Letting the Students Decide: A Case for Lifelong Learning Endowments in Manitoba

If the Target Education Coalition, a group of professors, students and support staff at Manitoba’s universities had been deciding the federal election, the New Democrats would have come out on top. They liked that party’s plans to lower tuition costs and expand access with increased federal funding. But the amount spent may be less important than the method of dispersing it. Direct grants to schools leave countless undereducated Canadians out of the loop. Lifelong learning endowments, paid to students instead, would include more people and improve universities at the same time.

A startling datum from StatsCan’s Labour Force Survey reflects the pressure to develop minds capable of exploiting a knowledge-based economy. Between 1990 and 2003, 1.4 million jobs opened up in Canada for with university degree-holders, but 1.2 million positions for people without a high school diploma disappeared. According to census crunchers at the Association of Universities and Colleges of Canada, a post-secondary degree confers $1 million more in lifetime earnings. Those stark realities are packing them in at the academies.

Because university graduates pay twice as much in taxes as non-graduates, public investment in them makes a great deal of sense. But how you invest is crucial. As with so many of our social services – undertaken with intelligent motives but poorly constructed – the money we’re spending on post-high schooling does not do as much good as it could. It would pay better dividends if it were directed to the end user of the service, not the providers.

In a study called Lifelong Learning for All, the Organization of Economic Development and Co-operation measured how countries are meeting their potential for post-secondary participation. Estimates of the number of Canadians who either did not finish high school or do not possess “adult level 3” literacy range between four and seven million.

When benchmarked against industrialized countries, our rates of job-related training are about average. Four out of five high school graduates start university, but the numbers who go back for later learning have stagnated. Part-time enrolment at universities and colleges actually declined during the 1990s. That suggests we have much to do.

A paper by Michael Grant, a Toronto-based economist, argues that we could better meet these needs by restructuring the market in post-secondary education (see Letting the Students Decide: A Case for Lifelong Learning Endowments in Manitoba, link below). Changing the style of distribution might encourage providers to respond to the untapped demand. That goal could be accomplished by the use of lifelong learning endowments, giving the funds directly to citizens instead of schools.

“Manitoba and other provinces place a disproportionate weight on enrolment-based grants to approved schools,” Grant writes. “Since this subsidy is mostly distributed through institutions, the institutions themselves set the context for its availability.” The schools decide issues of access, price, service, accreditation and availability of courses. Directly paying schools an enrolment subsidy – now about $5,000 a head – affects all their decisions about those matters.

Grant knocks our post-secondary system as an “enduring vestige of dirigisme.” It concentrates too much on its main customers, young full-time learners, and fails to anticipate or respond effectively to other needs.
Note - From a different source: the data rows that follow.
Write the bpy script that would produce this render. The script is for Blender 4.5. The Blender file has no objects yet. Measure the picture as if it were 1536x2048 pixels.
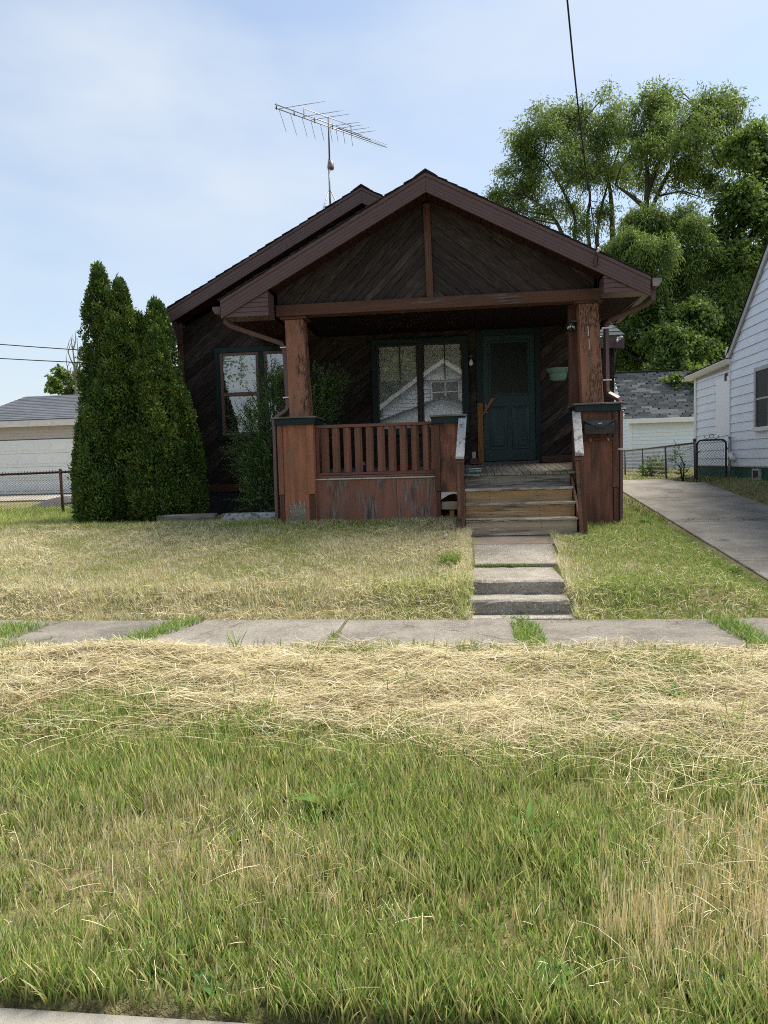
import bpy, bmesh, math, random
import numpy as np
from mathutils import Vector, Matrix

random.seed(11)
rng = np.random.default_rng(11)
S = bpy.context.scene
COL = S.collection
PI = math.pi
R = math.radians

# ------------------------------------------------------------------ camera
EYE = 1.52
pitch, roll, yaw = R(3.68), R(1.6), R(6.6)
fw = Vector((-math.sin(yaw) * math.cos(pitch), math.cos(yaw) * math.cos(pitch), -math.sin(pitch)))
rt = Vector((math.cos(yaw), math.sin(yaw), 0))
up = rt.cross(fw)
r2 = rt * math.cos(roll) - up * math.sin(roll)
u2 = up * math.cos(roll) + rt * math.sin(roll)
cd = bpy.data.cameras.new('camera')
cam = bpy.data.objects.new('camera', cd)
COL.objects.link(cam)
cam.matrix_world = Matrix(((r2.x, u2.x, -fw.x, 0), (r2.y, u2.y, -fw.y, 0), (r2.z, u2.z, -fw.z, EYE), (0, 0, 0, 1)))
cd.sensor_fit = 'VERTICAL'
cd.sensor_height = 36
cd.lens = 1440 / 2048 * 36
cd.clip_start = .05
cd.clip_end = 3000
S.camera = cam

# ------------------------------------------------------------------ light
SUN_EL, SUN_AZ = R(58), R(62)         # azimuth from +Y towards +X: behind the house, to the right
sd = bpy.data.lights.new('sun', 'SUN')
sd.energy = 3.8
sd.angle = R(34)
sd.color = (1, .93, .81)
so = bpy.data.objects.new('sun', sd)
COL.objects.link(so)
sdir = Vector((math.sin(SUN_AZ) * math.cos(SUN_EL), math.cos(SUN_AZ) * math.cos(SUN_EL), math.sin(SUN_EL)))
so.rotation_euler = sdir.to_track_quat('Z', 'Y').to_euler()
so.location = (20, 20, 60)

W = bpy.data.worlds.new('World')
S.world = W
W.use_nodes = True
wt = W.node_tree
wt.nodes.clear()
wo = wt.nodes.new('ShaderNodeOutputWorld')
wb = wt.nodes.new('ShaderNodeBackground')
sky = wt.nodes.new('ShaderNodeTexSky')
sky.sky_type = 'NISHITA'
sky.sun_disc = False
sky.sun_elevation = SUN_EL
sky.sun_rotation = SUN_AZ
sky.dust_density = 1.5
sky.air_density = 1.2
sky.ozone_density = 2
tc = wt.nodes.new('ShaderNodeTexCoord')
mp = wt.nodes.new('ShaderNodeMapping')
mp.inputs['Scale'].default_value = (1.0, 1.0, 2.4)
mp.inputs['Location'].default_value = (.7, .2, .4)
nz = wt.nodes.new('ShaderNodeTexNoise')
nz.inputs['Scale'].default_value = 1.7
nz.inputs['Detail'].default_value = 5
nz.inputs['Roughness'].default_value = .5
rp = wt.nodes.new('ShaderNodeValToRGB')
rp.color_ramp.elements[0].position = .40
rp.color_ramp.elements[0].color = (.30, .30, .30, 1)
rp.color_ramp.elements[1].position = .63
rp.color_ramp.elements[1].color = (.97, .97, .97, 1)
mx = wt.nodes.new('ShaderNodeMix')
mx.data_type = 'RGBA'
mx.inputs[7].default_value = (3.85, 4.3, 4.85, 1)
wb.inputs['Strength'].default_value = .09
wt.links.new(tc.outputs['Generated'], mp.inputs['Vector'])
wt.links.new(mp.outputs['Vector'], nz.inputs['Vector'])
wt.links.new(nz.outputs['Fac'], rp.inputs['Fac'])
wt.links.new(rp.outputs['Color'], mx.inputs[0])
wt.links.new(sky.outputs['Color'], mx.inputs[6])
wt.links.new(mx.outputs[2], wb.inputs['Color'])
wt.links.new(wb.outputs['Background'], wo.inputs['Surface'])

S.view_settings.view_transform = 'Standard'
S.view_settings.look = 'None'
S.view_settings.gamma = 1
S.view_settings.use_curve_mapping = False
S.view_settings.exposure = 1.12
S.render.engine = 'CYCLES'
S.cycles.max_bounces = 8
S.cycles.filter_width = 1.05
S.cycles.use_denoising = False
S.cycles.transparent_max_bounces = 12


# ------------------------------------------------------------------ material helpers
class NB:
    def __init__(s, name):
        s.m = bpy.data.materials.new(name)
        s.m.use_nodes = True
        s.t = s.m.node_tree
        s.t.nodes.clear()
        s.out = s.n('OutputMaterial')

    def n(s, typ, **kw):
        x = s.t.nodes.new('ShaderNode' + typ)
        for k, v in kw.items():
            setattr(x, k, v)
        return x

    def l(s, a, b):
        s.t.links.new(a, b)

    def put(s, sock, v):
        if hasattr(v, 'is_output'):
            s.l(v, sock)
        elif isinstance(v, (tuple, list)) and len(v) == 3 and sock.type == 'RGBA':
            sock.default_value = (*v, 1)
        else:
            sock.default_value = v

    def objvec(s, scale=(1, 1, 1), rand=True, coord='Object'):
        c = s.n('TexCoord').outputs[coord]
        if rand:
            oi = s.n('ObjectInfo').outputs['Random']
            mu = s.n('Math', operation='MULTIPLY')
            s.l(oi, mu.inputs[0])
            mu.inputs[1].default_value = 37.0
            ad = s.n('VectorMath', operation='ADD')
            s.l(c, ad.inputs[0])
            s.l(mu.outputs[0], ad.inputs[1])
            c = ad.outputs[0]
        mp = s.n('Mapping')
        s.l(c, mp.inputs['Vector'])
        mp.inputs['Scale'].default_value = scale
        return mp.outputs[0]

    def world(s, scale=(1, 1, 1)):
        g = s.n('NewGeometry').outputs['Position']
        mp = s.n('Mapping')
        s.l(g, mp.inputs['Vector'])
        mp.inputs['Scale'].default_value = scale
        return mp.outputs[0]

    def noise(s, vec, scale, detail=4, rough=.55, dist=0):
        x = s.n('TexNoise')
        s.l(vec, x.inputs['Vector'])
        x.inputs['Scale'].default_value = scale
        x.inputs['Detail'].default_value = detail
        x.inputs['Roughness'].default_value = rough
        x.inputs['Distortion'].default_value = dist
        return x.outputs['Fac']

    def vor(s, vec, scale, feature='F1'):
        x = s.n('TexVoronoi', feature=feature)
        s.l(vec, x.inputs['Vector'])
        x.inputs['Scale'].default_value = scale
        return x

    def step(s, v, lo, hi):
        x = s.n('MapRange', interpolation_type='SMOOTHSTEP')
        s.put(x.inputs[0], v)
        x.inputs[1].default_value = lo
        x.inputs[2].default_value = hi
        return x.outputs[0]

    def math(s, op, a, b=0.0):
        x = s.n('Math', operation=op)
        s.put(x.inputs[0], a)
        s.put(x.inputs[1], b)
        return x.outputs[0]

    def mix(s, f, a, b, blend='MIX'):
        x = s.n('Mix', data_type='RGBA', blend_type=blend)
        s.put(x.inputs[0], f)
        s.put(x.inputs[6], a)
        s.put(x.inputs[7], b)
        return x.outputs[2]

    def hsv(s, col, v):
        x = s.n('HueSaturation')
        s.put(x.inputs['Color'], col)
        s.put(x.inputs['Value'], v)
        return x.outputs[0]

    def rnd(s):
        return s.n('ObjectInfo').outputs['Random']

    def bump(s, h, strength=.3, dist=.01):
        x = s.n('Bump')
        s.l(h, x.inputs['Height'])
        x.inputs['Strength'].default_value = strength
        x.inputs['Distance'].default_value = dist
        return x.outputs[0]

    def bsdf(s, col, rough=.7, metal=0, spec=.3, normal=None, **kw):
        b = s.n('BsdfPrincipled')
        s.put(b.inputs['Base Color'], col)
        s.put(b.inputs['Roughness'], rough)
        b.inputs['Metallic'].default_value = metal
        b.inputs['Specular IOR Level'].default_value = spec
        if normal is not None:
            s.l(normal, b.inputs['Normal'])
        for k, v in kw.items():
            s.put(b.inputs[k], v)
        s.l(b.outputs[0], s.out.inputs['Surface'])
        return s.m


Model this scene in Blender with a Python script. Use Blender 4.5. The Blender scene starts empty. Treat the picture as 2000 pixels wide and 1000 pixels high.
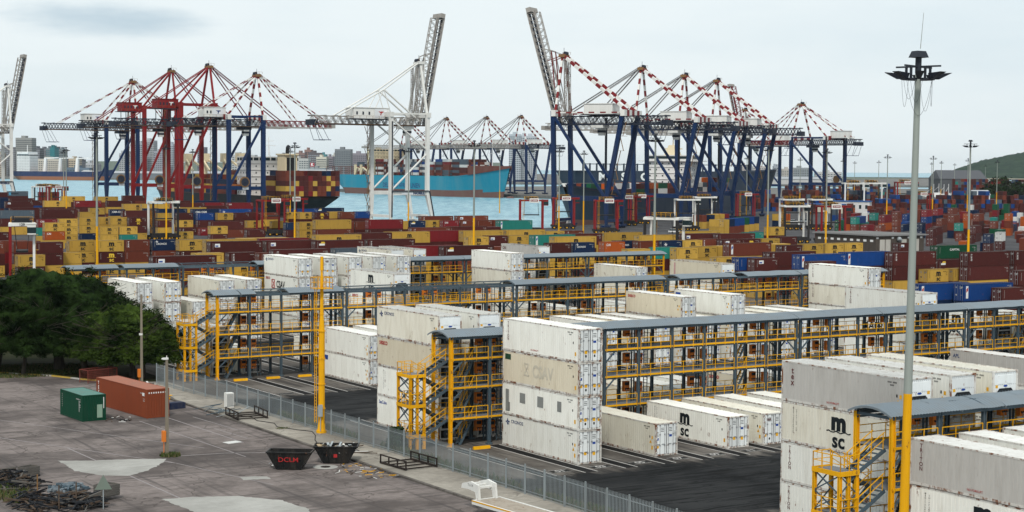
import bpy, bmesh, math, random
from mathutils import Vector, Matrix, noise as mnoise
random.seed(7)
SC = bpy.context.scene
COL = SC.collection
rad = math.radians

# ------------------------------------------------------------------ camera
FPX, PITCH, ROLL, CAMH, ANG = 3270.2, 0.052832, 0.007817, 25.2139, 0.5627
cam_d = bpy.data.cameras.new('camera')
cam = bpy.data.objects.new('camera', cam_d); COL.objects.link(cam)
cam_d.sensor_width = 36.0
cam_d.lens = FPX * 36.0 / 2000.0
cam_d.clip_start = 0.5; cam_d.clip_end = 60000
_c, _s = math.cos(PITCH), math.sin(PITCH)
_f = Vector((0, _c, -_s)); _u = Vector((0, _s, _c)); _r = Vector((1, 0, 0))
_cr, _sr = math.cos(ROLL), math.sin(ROLL)
_rr = _cr * _r + _sr * _u; _uu = _cr * _u - _sr * _r
cam.matrix_world = Matrix(((_rr.x, _uu.x, -_f.x, 0), (_rr.y, _uu.y, -_f.y, 0), (_rr.z, _uu.z, -_f.z, CAMH), (0, 0, 0, 1)))
SC.camera = cam

# ------------------------------------------------------------------ sky, sun, exposure
SUN_EL, SUN_AZ = rad(50), rad(186)          # azimuth clockwise from +Y
world = bpy.data.worlds.new('World'); SC.world = world; world.use_nodes = True
nt = world.node_tree; nt.nodes.clear()
wo = nt.nodes.new('ShaderNodeOutputWorld')
sky = nt.nodes.new('ShaderNodeTexSky'); sky.sky_type = 'NISHITA'; sky.sun_disc = False
sky.sun_elevation = SUN_EL; sky.sun_rotation = SUN_AZ; sky.air_density = 1.0; sky.dust_density = 4.0
bg1 = nt.nodes.new('ShaderNodeBackground'); bg1.inputs[1].default_value = 0.09
nt.links.new(sky.outputs[0], bg1.inputs[0])
geo = nt.nodes.new('ShaderNodeTexCoord')
mp = nt.nodes.new('ShaderNodeMapping'); mp.inputs['Scale'].default_value = (1.1, 1.1, 5.5)
nt.links.new(geo.outputs['Generated'], mp.inputs[0])
nz = nt.nodes.new('ShaderNodeTexNoise'); nz.inputs['Scale'].default_value = 2.1; nz.inputs['Detail'].default_value = 7; nz.inputs['Roughness'].default_value = 0.55
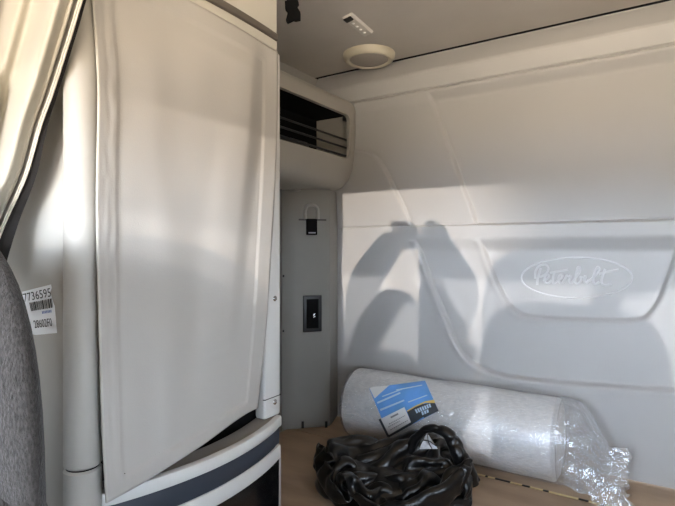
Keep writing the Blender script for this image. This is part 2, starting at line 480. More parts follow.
# ------------------------------------------------------------------ bunk
bunk = thing('bunk', 'bare tan wooden bunk board with a steel hinge strip along it', 'bunk', (-.1, 1.35, 0))
BY0 = .925
bm = bmesh.new(); add_box(bm, (LX+.013, BY0, BED-.022), (RX-.01, 1.568, BED), .002); obj('front_board', bm, M['ply'], bunk)
bm = bmesh.new(); add_box(bm, (LX+.013, 1.572, BED-.022), (RX-.01, WY-.008, BED), .002); obj('rear_board', bm, M['ply'], bunk)
bm = bmesh.new(); add_box(bm, (LX+.05, BY0+.04, .02), (RX-.03, WY-.09, BED-.0225)); obj('bunk_base', bm, M['trimgrey'], bunk, smooth=False)
def hinge_mat():
    m = mat('hinge steel', (215,200,150), .35, metal=.6); nt = m.node_tree; b_ = nt.nodes['Principled BSDF']
    tc = nt.nodes.new('ShaderNodeTexCoord'); mp = nt.nodes.new('ShaderNodeMapping'); mp.inputs['Scale'].default_value = (1,0,0)
    n = nt.nodes.new('ShaderNodeTexNoise'); n.inputs['Scale'].default_value = 17; n.inputs['Detail'].default_value = 1
    r = nt.nodes.new('ShaderNodeValToRGB'); r.color_ramp.interpolation = 'CONSTANT'
    r.color_ramp.elements[0].color = (.012,.012,.012,1); r.color_ramp.elements[1].position = .47; r.color_ramp.elements[1].color = lin((232,214,160))+(1,)
    nt.links.new(tc.outputs['Object'], mp.inputs['Vector']); nt.links.new(mp.outputs['Vector'], n.inputs['Vector'])
    nt.links.new(n.outputs['Fac'], r.inputs['Fac']); nt.links.new(r.outputs['Color'], b_.inputs['Base Color'])
    return m
bm = bmesh.new(); add_box(bm, (-1.0, 1.5655, BED), (RX-.1, 1.5745, BED+.0022), .0008, 1)
obj('hinge_strip', bm, hinge_mat(), bunk)

# ------------------------------------------------------------------ overhead shelf
shelf = thing('overhead_shelf', 'grey rounded overhead shelf with dark open slot and three rods', 'shelf', (-1.15, 1.38, H+.22))
SX = -1.05
prof = [(LX+.002,.640),(SX-.055,.597),(SX-.012,.583),(SX-.003,.574),(SX,.560),(SX,.46),(SX-.004,.37),(SX-.014,.315),(SX-.032,.272),(SX-.06,.244),(SX-.10,.232),(LX+.002,.226)]
SY0, SY1 = .935, WY-.034
def shelf_body():
    bm = bmesh.new()
    ys = [SY0] + list(np.linspace(SY0+.03, SY1-.05, 26)) + [SY1-.03, SY1-.015, SY1-.004, SY1+.006]
    ins = [0]*27 + [.001, .004, .009, .018]
    rows = []
    for y, i in zip(ys, ins):
        cx, cz = -1.16, .42
        rows.append([Vector((max(LX+.002, p[0]-i*(1 if p[0] > LX+.01 else 0)*(.8)), y, H+p[1]-(i*(p[1]-cz)/.2))) for p in prof])
    n = len(prof); G = [[bm.verts.new(p) for p in r] for r in rows]
    for a in range(len(G)-1):
        for k in range(n):
            bm.faces.new((G[a][k], G[a][(k+1) % n], G[a+1][(k+1) % n], G[a+1][k]))
    bm.faces.new(G[0]); bm.faces.new(G[-1])
    bmesh.ops.recalc_face_normals(bm, faces=bm.faces[:])
    return bm
def rrect(y0, y1, z0, z1, r, n=6):
    out = []
    for cy, cz, a0 in ((y1-r, z1-r, 0), (y0+r, z1-r, 90), (y0+r, z0+r, 180), (y1-r, z0+r, 270)):
        for k in range(n+1):
            a = math.radians(a0+90*k/n); out.append((cy+r*math.cos(a), cz+r*math.sin(a)))
    return out
oy0, oy1, oz0, oz1 = 1.0, 1.708, .354, .522
tmp = []
def tmpobj(bm):
    me = bpy.data.meshes.new('tmp'); bmesh.ops.recalc_face_normals(bm, faces=bm.faces[:]); bm.to_mesh(me); bm.free()
    o = bpy.data.objects.new('tmp', me); C.objects.link(o); return o
body = tmpobj(shelf_body())
bm = bmesh.new(); add_prism(bm, rrect(oy0, oy1, oz0, oz1, .022), SX+.05, SX-.016, lambda p, x: Vector((x, p[0], H+p[1]))); cutA = tmpobj(bm)
bm = bmesh.new(); add_prism(bm, rrect(oy0-.02, oy1+.035, oz0-.035, oz1+.02, .01), SX-.0159, LX+.02, lambda p, x: Vector((x, p[0], H+p[1]))); cutB = tmpobj(bm)
for c_ in (cutA, cutB):
    md = body.modifiers.new('b', 'BOOLEAN'); md.object = c_; md.operation = 'DIFFERENCE'; md.solver = 'EXACT'
dg = bpy.context.evaluated_depsgraph_get(); dg.update()
me = bpy.data.meshes.new_from_object(body.evaluated_get(dg))
for o in (body, cutA, cutB): bpy.data.objects.remove(o)
bm = bmesh.new(); bm.from_mesh(me)
obj('shelf_shell', bm, M['shelfgrey'], shelf, angle=35)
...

They prefer the highest-profit option – “talk and chalk in front of hundreds of undergraduates then slough them off to the hapless T.A.” – with lots of spending on bricks and mortar. Grant chides them for refusing to “segment their market” with just-in-time learning and e-learning.

Lifelong endowments would create competition for placements because individual students would control the subsidy. To capture it, universities and colleges would have to organize their finances horizontally to reach a wider market instead of vertically with funding through inefficient political channels, and concentrate on excellent teaching service.

Grant draws his research from Australia’s vaunted 1998 West Review, which said that “the allocation of public funds needs to be far more responsive to the needs and preferences of those who use the services that universities provide, and far less dependent on centralized planning and university politics.” The Review recommended the endowment concept as a substitute, and laid out a detailed timetable for implementation.

A political squabble derailed that, but the idea remains attractive. Teaching institutions would be freed from constraints on enrolments and tuition. The list of accredited schools eligible to receive the subsidy would open the competition to foreign schools. Both these reforms would expand the range of choices available to current and potential students and improve equity, by disallowing discrimination against those who presently can’t gain admission.

Grant goes into great detail about how the endowment model would changes costs and benefits and how quality, access and stability could be maintained during a transition. He even raises the thorny issue of an unresponsive university that goes out of business. “The point of education policy should be to develop human capital,” he concludes, “not to develop institutions for their own sake.”

Target Education’s desire for better access through higher tuition subsidies leaves too many out. Lifelong learning endowments would give students more control over the allocation of resources and bring thousands of forgotten Canadians back to college.